**What is required**
Return every line of the material exactly.

## begin

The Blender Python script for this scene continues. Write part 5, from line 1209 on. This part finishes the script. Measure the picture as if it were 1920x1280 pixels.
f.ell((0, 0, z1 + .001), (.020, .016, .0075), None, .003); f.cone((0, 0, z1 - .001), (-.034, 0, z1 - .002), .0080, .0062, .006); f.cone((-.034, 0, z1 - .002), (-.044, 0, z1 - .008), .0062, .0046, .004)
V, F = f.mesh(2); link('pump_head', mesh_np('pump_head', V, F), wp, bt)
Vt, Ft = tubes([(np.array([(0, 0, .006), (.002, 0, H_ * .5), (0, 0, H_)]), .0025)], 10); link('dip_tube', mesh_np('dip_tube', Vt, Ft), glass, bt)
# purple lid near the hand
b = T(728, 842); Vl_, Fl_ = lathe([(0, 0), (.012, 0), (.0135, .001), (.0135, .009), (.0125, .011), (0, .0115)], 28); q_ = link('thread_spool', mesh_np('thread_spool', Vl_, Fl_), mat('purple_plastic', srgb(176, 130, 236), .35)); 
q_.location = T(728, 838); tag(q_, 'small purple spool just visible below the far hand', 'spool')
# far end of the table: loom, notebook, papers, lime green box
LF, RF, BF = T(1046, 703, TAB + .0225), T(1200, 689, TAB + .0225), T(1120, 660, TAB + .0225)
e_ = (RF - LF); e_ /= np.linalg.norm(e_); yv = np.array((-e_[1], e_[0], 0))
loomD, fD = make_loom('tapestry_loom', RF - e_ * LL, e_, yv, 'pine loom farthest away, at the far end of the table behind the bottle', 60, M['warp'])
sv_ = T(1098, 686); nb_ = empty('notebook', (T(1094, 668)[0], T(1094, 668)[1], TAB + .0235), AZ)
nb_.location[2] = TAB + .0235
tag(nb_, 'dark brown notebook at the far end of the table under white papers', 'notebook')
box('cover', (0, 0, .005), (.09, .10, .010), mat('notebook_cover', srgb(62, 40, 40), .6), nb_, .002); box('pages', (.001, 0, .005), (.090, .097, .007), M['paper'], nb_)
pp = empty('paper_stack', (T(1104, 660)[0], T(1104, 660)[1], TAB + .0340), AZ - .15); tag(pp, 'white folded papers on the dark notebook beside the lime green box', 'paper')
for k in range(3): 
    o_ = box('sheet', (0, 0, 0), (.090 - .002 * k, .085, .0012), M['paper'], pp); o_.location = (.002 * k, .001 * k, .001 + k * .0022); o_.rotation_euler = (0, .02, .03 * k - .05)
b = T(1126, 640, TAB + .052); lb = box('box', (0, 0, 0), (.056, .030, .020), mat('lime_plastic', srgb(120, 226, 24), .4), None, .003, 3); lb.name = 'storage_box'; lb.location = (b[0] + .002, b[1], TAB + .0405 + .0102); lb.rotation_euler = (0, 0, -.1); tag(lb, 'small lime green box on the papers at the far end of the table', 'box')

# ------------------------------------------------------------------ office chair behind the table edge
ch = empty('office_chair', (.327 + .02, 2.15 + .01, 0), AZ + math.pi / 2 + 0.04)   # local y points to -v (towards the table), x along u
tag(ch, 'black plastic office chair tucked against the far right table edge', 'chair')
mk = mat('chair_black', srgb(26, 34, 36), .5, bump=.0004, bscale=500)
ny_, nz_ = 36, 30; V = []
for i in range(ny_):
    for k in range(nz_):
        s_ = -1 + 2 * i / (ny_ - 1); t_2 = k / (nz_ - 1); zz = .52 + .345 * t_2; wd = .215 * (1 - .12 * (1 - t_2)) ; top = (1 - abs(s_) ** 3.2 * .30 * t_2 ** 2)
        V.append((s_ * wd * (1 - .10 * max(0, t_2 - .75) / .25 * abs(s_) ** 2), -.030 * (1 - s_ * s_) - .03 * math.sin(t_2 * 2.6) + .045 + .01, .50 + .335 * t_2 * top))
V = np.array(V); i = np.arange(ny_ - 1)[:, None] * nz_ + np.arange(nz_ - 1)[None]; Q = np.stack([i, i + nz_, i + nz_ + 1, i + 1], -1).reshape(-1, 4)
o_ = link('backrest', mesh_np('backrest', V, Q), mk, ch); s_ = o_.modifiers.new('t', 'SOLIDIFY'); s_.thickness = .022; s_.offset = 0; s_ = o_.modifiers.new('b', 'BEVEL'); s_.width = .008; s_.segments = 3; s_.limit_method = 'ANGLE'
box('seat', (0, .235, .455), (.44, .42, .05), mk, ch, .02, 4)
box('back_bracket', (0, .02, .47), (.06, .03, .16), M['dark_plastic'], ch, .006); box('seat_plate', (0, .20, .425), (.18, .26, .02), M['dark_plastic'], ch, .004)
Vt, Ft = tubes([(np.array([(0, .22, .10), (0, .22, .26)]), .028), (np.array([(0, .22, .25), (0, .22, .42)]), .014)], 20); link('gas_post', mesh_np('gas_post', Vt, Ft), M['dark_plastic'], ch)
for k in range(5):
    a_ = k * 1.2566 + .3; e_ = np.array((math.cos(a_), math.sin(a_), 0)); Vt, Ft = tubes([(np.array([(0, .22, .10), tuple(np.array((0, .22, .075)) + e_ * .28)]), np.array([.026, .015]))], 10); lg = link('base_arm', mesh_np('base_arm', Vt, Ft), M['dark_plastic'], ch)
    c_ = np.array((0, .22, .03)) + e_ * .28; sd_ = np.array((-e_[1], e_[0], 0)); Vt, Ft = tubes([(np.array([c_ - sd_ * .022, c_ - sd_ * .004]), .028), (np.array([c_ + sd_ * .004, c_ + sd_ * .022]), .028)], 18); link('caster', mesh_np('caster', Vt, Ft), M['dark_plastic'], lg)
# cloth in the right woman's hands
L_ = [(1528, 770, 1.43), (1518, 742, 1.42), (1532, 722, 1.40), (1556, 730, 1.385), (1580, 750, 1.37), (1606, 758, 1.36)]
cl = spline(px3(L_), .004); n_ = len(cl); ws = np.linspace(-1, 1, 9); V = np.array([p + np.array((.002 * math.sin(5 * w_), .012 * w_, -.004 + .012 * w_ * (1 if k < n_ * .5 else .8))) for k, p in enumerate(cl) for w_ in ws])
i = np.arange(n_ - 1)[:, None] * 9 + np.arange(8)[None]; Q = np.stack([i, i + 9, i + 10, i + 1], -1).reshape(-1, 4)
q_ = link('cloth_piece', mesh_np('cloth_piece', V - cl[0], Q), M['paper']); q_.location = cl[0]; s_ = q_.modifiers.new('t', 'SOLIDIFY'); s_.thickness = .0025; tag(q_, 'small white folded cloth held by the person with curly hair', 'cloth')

## end

**Final answer**
The Blender Python script for this scene continues. Write part 5, from line 1209 on. This part finishes the script. Measure the picture as if it were 1920x1280 pixels.
f.ell((0, 0, z1 + .001), (.020, .016, .0075), None, .003); f.cone((0, 0, z1 - .001), (-.034, 0, z1 - .002), .0080, .0062, .006); f.cone((-.034, 0, z1 - .002), (-.044, 0, z1 - .008), .0062, .0046, .004)
V, F = f.mesh(2); link('pump_head', mesh_np('pump_head', V, F), wp, bt)
Vt, Ft = tubes([(np.array([(0, 0, .006), (.002, 0, H_ * .5), (0, 0, H_)]), .0025)], 10); link('dip_tube', mesh_np('dip_tube', Vt, Ft), glass, bt)
# purple lid near the hand
b = T(728, 842); Vl_, Fl_ = lathe([(0, 0), (.012, 0), (.0135, .001), (.0135, .009), (.0125, .011), (0, .0115)], 28); q_ = link('thread_spool', mesh_np('thread_spool', Vl_, Fl_), mat('purple_plastic', srgb(176, 130, 236), .35)); 
q_.location = T(728, 838); tag(q_, 'small purple spool just visible below the far hand', 'spool')
# far end of the table: loom, notebook, papers, lime green box
LF, RF, BF = T(1046, 703, TAB + .0225), T(1200, 689, TAB + .0225), T(1120, 660, TAB + .0225)
e_ = (RF - LF); e_ /= np.linalg.norm(e_); yv = np.array((-e_[1], e_[0], 0))
loomD, fD = make_loom('tapestry_loom', RF - e_ * LL, e_, yv, 'pine loom farthest away, at the far end of the table behind the bottle', 60, M['warp'])
sv_ = T(1098, 686); nb_ = empty('notebook', (T(1094, 668)[0], T(1094, 668)[1], TAB + .0235), AZ)
nb_.location[2] = TAB + .0235
tag(nb_, 'dark brown notebook at the far end of the table under white papers', 'notebook')
box('cover', (0, 0, .005), (.09, .10, .010), mat('notebook_cover', srgb(62, 40, 40), .6), nb_, .002); box('pages', (.001, 0, .005), (.090, .097, .007), M['paper'], nb_)
pp = empty('paper_stack', (T(1104, 660)[0], T(1104, 660)[1], TAB + .0340), AZ - .15); tag(pp, 'white folded papers on the dark notebook beside the lime green box', 'paper')
for k in range(3): 
    o_ = box('sheet', (0, 0, 0), (.090 - .002 * k, .085, .0012), M['paper'], pp); o_.location = (.002 * k, .001 * k, .001 + k * .0022); o_.rotation_euler = (0, .02, .03 * k - .05)
b = T(1126, 640, TAB + .052); lb = box('box', (0, 0, 0), (.056, .030, .020), mat('lime_plastic', srgb(120, 226, 24), .4), None, .003, 3); lb.name = 'storage_box'; lb.location = (b[0] + .002, b[1], TAB + .0405 + .0102); lb.rotation_euler = (0, 0, -.1); tag(lb, 'small lime green box on the papers at the far end of the table', 'box')

# ------------------------------------------------------------------ office chair behind the table edge
ch = empty('office_chair', (.327 + .02, 2.15 + .01, 0), AZ + math.pi / 2 + 0.04)   # local y points to -v (towards the table), x along u
tag(ch, 'black plastic office chair tucked against the far right table edge', 'chair')
mk = mat('chair_black', srgb(26, 34, 36), .5, bump=.0004, bscale=500)
ny_, nz_ = 36, 30; V = []
for i in range(ny_):
    for k in range(nz_):
        s_ = -1 + 2 * i / (ny_ - 1); t_2 = k / (nz_ - 1); zz = .52 + .345 * t_2; wd = .215 * (1 - .12 * (1 - t_2)) ; top = (1 - abs(s_) ** 3.2 * .30 * t_2 ** 2)
        V.append((s_ * wd * (1 - .10 * max(0, t_2 - .75) / .25 * abs(s_) ** 2), -.030 * (1 - s_ * s_) - .03 * math.sin(t_2 * 2.6) + .045 + .01, .50 + .335 * t_2 * top))
V = np.array(V); i = np.arange(ny_ - 1)[:, None] * nz_ + np.arange(nz_ - 1)[None]; Q = np.stack([i, i + nz_, i + nz_ + 1, i + 1], -1).reshape(-1, 4)
o_ = link('backrest', mesh_np('backrest', V, Q), mk, ch); s_ = o_.modifiers.new('t', 'SOLIDIFY'); s_.thickness = .022; s_.offset = 0; s_ = o_.modifiers.new('b', 'BEVEL'); s_.width = .008; s_.segments = 3; s_.limit_method = 'ANGLE'
box('seat', (0, .235, .455), (.44, .42, .05), mk, ch, .02, 4)
box('back_bracket', (0, .02, .47), (.06, .03, .16), M['dark_plastic'], ch, .006); box('seat_plate', (0, .20, .425), (.18, .26, .02), M['dark_plastic'], ch, .004)
Vt, Ft = tubes([(np.array([(0, .22, .10), (0, .22, .26)]), .028), (np.array([(0, .22, .25), (0, .22, .42)]), .014)], 20); link('gas_post', mesh_np('gas_post', Vt, Ft), M['dark_plastic'], ch)
for k in range(5):
    a_ = k * 1.2566 + .3; e_ = np.array((math.cos(a_), math.sin(a_), 0)); Vt, Ft = tubes([(np.array([(0, .22, .10), tuple(np.array((0, .22, .075)) + e_ * .28)]), np.array([.026, .015]))], 10); lg = link('base_arm', mesh_np('base_arm', Vt, Ft), M['dark_plastic'], ch)
    c_ = np.array((0, .22, .03)) + e_ * .28; sd_ = np.array((-e_[1], e_[0], 0)); Vt, Ft = tubes([(np.array([c_ - sd_ * .022, c_ - sd_ * .004]), .028), (np.array([c_ + sd_ * .004, c_ + sd_ * .022]), .028)], 18); link('caster', mesh_np('caster', Vt, Ft), M['dark_plastic'], lg)
# cloth in the right woman's hands
L_ = [(1528, 770, 1.43), (1518, 742, 1.42), (1532, 722, 1.40), (1556, 730, 1.385), (1580, 750, 1.37), (1606, 758, 1.36)]
cl = spline(px3(L_), .004); n_ = len(cl); ws = np.linspace(-1, 1, 9); V = np.array([p + np.array((.002 * math.sin(5 * w_), .012 * w_, -.004 + .012 * w_ * (1 if k < n_ * .5 else .8))) for k, p in enumerate(cl) for w_ in ws])
i = np.arange(n_ - 1)[:, None] * 9 + np.arange(8)[None]; Q = np.stack([i, i + 9, i + 10, i + 1], -1).reshape(-1, 4)
q_ = link('cloth_piece', mesh_np('cloth_piece', V - cl[0], Q), M['paper']); q_.location = cl[0]; s_ = q_.modifiers.new('t', 'SOLIDIFY'); s_.thickness = .0025; tag(q_, 'small white folded cloth held by the person with curly hair', 'cloth')